--- Your goal ---
Write the material out again in full, exactly.
------------------------------
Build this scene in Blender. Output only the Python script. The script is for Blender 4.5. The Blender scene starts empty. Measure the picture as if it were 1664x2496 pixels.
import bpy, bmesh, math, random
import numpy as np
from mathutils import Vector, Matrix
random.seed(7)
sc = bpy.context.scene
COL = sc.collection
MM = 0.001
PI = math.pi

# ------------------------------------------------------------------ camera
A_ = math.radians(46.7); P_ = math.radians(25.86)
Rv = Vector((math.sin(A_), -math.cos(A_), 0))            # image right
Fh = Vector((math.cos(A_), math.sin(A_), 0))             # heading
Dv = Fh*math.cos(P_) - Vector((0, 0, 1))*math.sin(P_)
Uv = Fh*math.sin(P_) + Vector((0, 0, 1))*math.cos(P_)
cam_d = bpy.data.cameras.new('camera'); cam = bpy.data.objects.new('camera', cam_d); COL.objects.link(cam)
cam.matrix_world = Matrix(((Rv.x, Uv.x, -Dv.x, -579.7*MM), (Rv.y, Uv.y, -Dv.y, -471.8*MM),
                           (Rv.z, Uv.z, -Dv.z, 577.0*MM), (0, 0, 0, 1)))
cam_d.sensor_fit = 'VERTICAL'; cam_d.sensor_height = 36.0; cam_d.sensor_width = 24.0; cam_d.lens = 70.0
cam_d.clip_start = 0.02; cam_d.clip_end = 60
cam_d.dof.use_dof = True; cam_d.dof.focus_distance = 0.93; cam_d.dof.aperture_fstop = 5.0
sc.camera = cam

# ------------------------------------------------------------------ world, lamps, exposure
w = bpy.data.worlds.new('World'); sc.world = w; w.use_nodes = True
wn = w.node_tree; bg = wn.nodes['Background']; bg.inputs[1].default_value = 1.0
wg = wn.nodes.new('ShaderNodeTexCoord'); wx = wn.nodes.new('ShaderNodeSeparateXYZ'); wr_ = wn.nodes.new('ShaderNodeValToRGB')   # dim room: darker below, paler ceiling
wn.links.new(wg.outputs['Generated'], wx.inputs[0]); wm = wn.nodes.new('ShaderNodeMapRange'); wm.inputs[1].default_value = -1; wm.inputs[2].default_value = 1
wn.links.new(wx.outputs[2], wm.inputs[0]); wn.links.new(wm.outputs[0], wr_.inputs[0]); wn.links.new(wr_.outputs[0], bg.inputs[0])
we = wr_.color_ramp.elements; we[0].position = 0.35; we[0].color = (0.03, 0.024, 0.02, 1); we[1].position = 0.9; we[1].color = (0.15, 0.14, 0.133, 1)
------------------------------
--- The result ---
Build this scene in Blender. Output only the Python script. The script is for Blender 4.5. The Blender scene starts empty. Measure the picture as if it were 1664x2496 pixels.
import bpy, bmesh, math, random
import numpy as np
from mathutils import Vector, Matrix
random.seed(7)
sc = bpy.context.scene
COL = sc.collection
MM = 0.001
PI = math.pi

# ------------------------------------------------------------------ camera
A_ = math.radians(46.7); P_ = math.radians(25.86)
Rv = Vector((math.sin(A_), -math.cos(A_), 0))            # image right
Fh = Vector((math.cos(A_), math.sin(A_), 0))             # heading
Dv = Fh*math.cos(P_) - Vector((0, 0, 1))*math.sin(P_)
Uv = Fh*math.sin(P_) + Vector((0, 0, 1))*math.cos(P_)
cam_d = bpy.data.cameras.new('camera'); cam = bpy.data.objects.new('camera', cam_d); COL.objects.link(cam)
cam.matrix_world = Matrix(((Rv.x, Uv.x, -Dv.x, -579.7*MM), (Rv.y, Uv.y, -Dv.y, -471.8*MM),
                           (Rv.z, Uv.z, -Dv.z, 577.0*MM), (0, 0, 0, 1)))
cam_d.sensor_fit = 'VERTICAL'; cam_d.sensor_height = 36.0; cam_d.sensor_width = 24.0; cam_d.lens = 70.0
cam_d.clip_start = 0.02; cam_d.clip_end = 60
cam_d.dof.use_dof = True; cam_d.dof.focus_distance = 0.93; cam_d.dof.aperture_fstop = 5.0
sc.camera = cam

# ------------------------------------------------------------------ world, lamps, exposure
w = bpy.data.worlds.new('World'); sc.world = w; w.use_nodes = True
wn = w.node_tree; bg = wn.nodes['Background']; bg.inputs[1].default_value = 1.0
wg = wn.nodes.new('ShaderNodeTexCoord'); wx = wn.nodes.new('ShaderNodeSeparateXYZ'); wr_ = wn.nodes.new('ShaderNodeValToRGB')   # dim room: darker below, paler ceiling
wn.links.new(wg.outputs['Generated'], wx.inputs[0]); wm = wn.nodes.new('ShaderNodeMapRange'); wm.inputs[1].default_value = -1; wm.inputs[2].default_value = 1
wn.links.new(wx.outputs[2], wm.inputs[0]); wn.links.new(wm.outputs[0], wr_.inputs[0]); wn.links.new(wr_.outputs[0], bg.inputs[0])
we = wr_.color_ramp.elements; we[0].position = 0.35; we[0].color = (0.03, 0.024, 0.02, 1); we[1].position = 0.9; we[1].color = (0.15, 0.14, 0.133, 1)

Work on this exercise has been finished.